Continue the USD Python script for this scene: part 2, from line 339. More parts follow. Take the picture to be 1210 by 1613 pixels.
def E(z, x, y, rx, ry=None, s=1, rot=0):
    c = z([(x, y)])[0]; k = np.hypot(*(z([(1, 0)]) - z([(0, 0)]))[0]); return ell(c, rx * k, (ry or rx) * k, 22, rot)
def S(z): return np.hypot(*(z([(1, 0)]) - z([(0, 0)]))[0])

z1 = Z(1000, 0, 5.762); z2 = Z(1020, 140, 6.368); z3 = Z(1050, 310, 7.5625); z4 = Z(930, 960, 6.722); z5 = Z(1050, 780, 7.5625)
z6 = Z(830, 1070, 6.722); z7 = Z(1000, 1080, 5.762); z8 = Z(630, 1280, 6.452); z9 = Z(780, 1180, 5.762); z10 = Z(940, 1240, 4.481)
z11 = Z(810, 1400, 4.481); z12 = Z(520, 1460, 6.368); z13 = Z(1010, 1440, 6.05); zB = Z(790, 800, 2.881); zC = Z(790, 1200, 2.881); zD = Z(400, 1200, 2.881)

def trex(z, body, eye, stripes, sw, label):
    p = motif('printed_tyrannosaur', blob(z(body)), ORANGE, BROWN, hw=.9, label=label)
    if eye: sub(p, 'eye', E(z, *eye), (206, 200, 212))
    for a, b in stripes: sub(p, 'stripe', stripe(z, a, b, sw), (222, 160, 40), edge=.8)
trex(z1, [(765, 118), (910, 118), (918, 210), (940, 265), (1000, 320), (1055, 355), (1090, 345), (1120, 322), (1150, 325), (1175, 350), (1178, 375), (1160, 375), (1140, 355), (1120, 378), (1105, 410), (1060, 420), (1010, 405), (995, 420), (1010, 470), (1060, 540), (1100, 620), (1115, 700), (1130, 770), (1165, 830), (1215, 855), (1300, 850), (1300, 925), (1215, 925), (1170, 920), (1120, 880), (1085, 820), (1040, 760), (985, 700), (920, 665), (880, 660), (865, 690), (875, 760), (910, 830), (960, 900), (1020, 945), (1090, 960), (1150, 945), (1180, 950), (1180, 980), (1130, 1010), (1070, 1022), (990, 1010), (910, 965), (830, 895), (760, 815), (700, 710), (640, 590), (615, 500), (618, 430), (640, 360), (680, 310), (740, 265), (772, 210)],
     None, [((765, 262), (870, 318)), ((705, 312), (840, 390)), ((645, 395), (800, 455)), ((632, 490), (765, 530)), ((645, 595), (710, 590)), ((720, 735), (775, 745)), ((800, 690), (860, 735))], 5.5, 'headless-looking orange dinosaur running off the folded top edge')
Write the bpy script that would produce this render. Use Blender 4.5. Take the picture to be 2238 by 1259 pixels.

WORK TO DO –
Restate, please, word for word the span of records running from the first line to the line bearing "z11 = Z(810, 1400, 4.481);", both included, and nothing outside it.

IN RESPONSE –
Continue the USD Python script for this scene: part 2, from line 339. More parts follow. Take the picture to be 1210 by 1613 pixels.
def E(z, x, y, rx, ry=None, s=1, rot=0):
    c = z([(x, y)])[0]; k = np.hypot(*(z([(1, 0)]) - z([(0, 0)]))[0]); return ell(c, rx * k, (ry or rx) * k, 22, rot)
def S(z): return np.hypot(*(z([(1, 0)]) - z([(0, 0)]))[0])

z1 = Z(1000, 0, 5.762); z2 = Z(1020, 140, 6.368); z3 = Z(1050, 310, 7.5625); z4 = Z(930, 960, 6.722); z5 = Z(1050, 780, 7.5625)
z6 = Z(830, 1070, 6.722); z7 = Z(1000, 1080, 5.762); z8 = Z(630, 1280, 6.452); z9 = Z(780, 1180, 5.762); z10 = Z(940, 1240, 4.481)
z11 = Z(810, 1400, 4.481); z12 = Z(520, 1460, 6.368); z13 = Z(1010, 1440, 6.05); zB = Z(790, 800, 2.881); zC = Z(790, 1200, 2.881); zD = Z(400, 1200, 2.881)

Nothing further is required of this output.